Of the myriad pieces of advice parents get about raising their kids, here's one that deserves to be at the top of the list: don't stop reading to your kids. Even when they can do it themselves.
"Parents should definitely continue to read to their kids," says Patricia Hallion, an adjunct faculty member at the graduate program for reading teachers at Salem State College in Massachusetts. "Research has shown that until about eighth grade, kids are able to listen to books at a much higher level than they are able to read on their own.
"The gap is at least three reading levels, and sometimes more," Patricia says. "A lot of children have such depth of comprehension when listening, but their skill for sounding out words impedes them and stops the flow of comprehension when they are left on their own."
When children begin to read by themselves, normally between the ages of 6 and 8, they enter their comprehension gap years that continue typically until they become teenagers. They should certainly read on their own, but for these five or six gap years, adults have an opportunity to bend the branch down and allow children to grasp literary fruit still out of their reach.
Roger Rosenblatt is currently reading to two youngsters at just those very ages--Sammy is 6 and Jessie is 8. They are two of his three grandchildren, all of whom he and his wife are helping to raise since the death of their daughter two years ago.
Roger tells this poignant story in his new book, Making Toast. Among the reassuring rituals Roger engages in with his grandchildren is reading to them (this includes James, who is 3).
Ironically, one of the most important aspects of reading aloud to them, Roger says, is knowing when to be silent. This is particularly true with Sammy, "a very dreamy child," as Roger describes him.
"In the interstices of the reading, I try to lie quietly with him and let him think about it," Roger says. "The whole intention is to encourage children to see reading and books as part of their own imagination. Take your time and give them the dreaming time."
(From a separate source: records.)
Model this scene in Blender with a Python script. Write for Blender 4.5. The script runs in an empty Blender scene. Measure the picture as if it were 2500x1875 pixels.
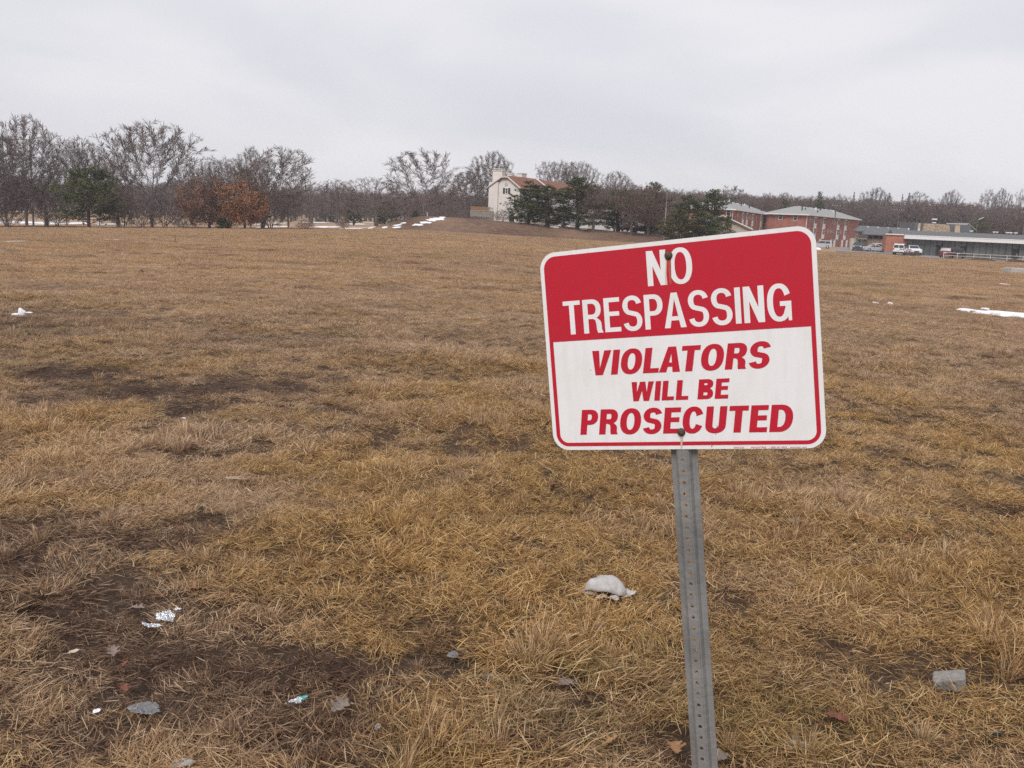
import bpy, bmesh, math, random
import numpy as np
from mathutils import Vector, Matrix

SC = bpy.context.scene
COL = SC.collection
RNG = np.random.default_rng(7)
random.seed(7)
rad = math.radians

# ------------------------------------------------------------------ camera
F_PX = 2250.0                      # focal length in photo pixels (2500 wide)
PITCH, ROLL, EYE = rad(9.9), rad(2.6), 1.6
c_, s_ = math.cos(PITCH), math.sin(PITCH)
FWD = np.array([0, c_, -s_]); R0 = np.array([1.0, 0, 0]); U0 = np.array([0, s_, c_])
CR = R0 * math.cos(ROLL) + U0 * math.sin(ROLL)
CU = U0 * math.cos(ROLL) - R0 * math.sin(ROLL)
CAM = np.array([0, 0, EYE])
cam = bpy.data.objects.new('camera', bpy.data.cameras.new('camera'))
COL.objects.link(cam)
M = Matrix.Identity(4)
for i in range(3):
    M[i][0], M[i][1], M[i][2], M[i][3] = CR[i], CU[i], -FWD[i], CAM[i]
cam.matrix_world = M
cam.data.sensor_width = 36; cam.data.lens = 36 * F_PX / 2500
cam.data.clip_start = 0.05; cam.data.clip_end = 9000
SC.camera = cam

# ------------------------------------------------------------------ light
SUN_EL, SUN_AZ = rad(50), rad(205)      # azimuth the light comes from, clockwise from +Y (behind the camera)
w = bpy.data.worlds.new('World'); SC.world = w; w.use_nodes = True
nt = w.node_tree; nt.nodes.clear()
def N(tree, typ, **kw):
    n = tree.nodes.new(typ)
    for k, v in kw.items():
        if k == 'inp':
            for a, b in v.items(): n.inputs[a].default_value = b
        else: setattr(n, k, v)
    return n
def ramp(n, stops):
    cr = n.color_ramp
    while len(cr.elements) < len(stops): cr.elements.new(0.5)
    for e, (p, c) in zip(cr.elements, stops):
        e.position = p; e.color = (*c, 1) if len(c) == 3 else c
    return n
L = nt.links.new
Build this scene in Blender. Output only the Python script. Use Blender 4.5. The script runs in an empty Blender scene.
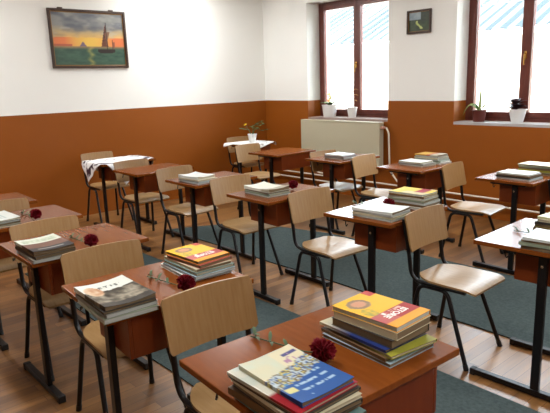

"I think that parents who stop reading aloud to their children when the children learn to read themselves are making a big mistake," cautions librarian and famed book recommender Nancy Pearl (Book Lust, Book Crush). "To read aloud to your child is to give him or her three things: the gift of your uninterrupted time, the unspoken--but obvious--message that reading is important, and a shared experience of entering together into the world of a book."
Nancy and her husband both read plenty to their two daughters past the time the girls could read for themselves. "It's a good way to begin a discussion of a difficult issue," Nancy adds, "but beyond that, it's a pure pleasure to watch a child respond to a book in his or her own particular way."
Lynda S. Hunter, the head of youth services at the Delray Beach Public Library, says a sense of place can help fill the gap. "I encourage parents to choose a comfortable area and designate it as the 'Story Place.' It can be the parents' bed, or a large comfortable chair. Try to read together at the same time of day or evening. Encourage your child to share the reading but do not make it a condition."
The bestselling In Praise of Slowness by Carl Honore has tapped into a deep need so many of us feel to slow down in our lives.
It's part of a whole Slow Movement now embracing Slow Food, Slow Exercise, Slow Sex, Slow Art and a slew of others.
It's curious that Honore had his slow epiphany when reading to his own young children. It occurred to him, finally, that it wasn't about rushing through Snow White, leaving out several dwarfs along the way, but slowing and savoring--so very different from his rushed life as a journalist.
Is reading to children like watching a sunset? Who ever wants it to go faster?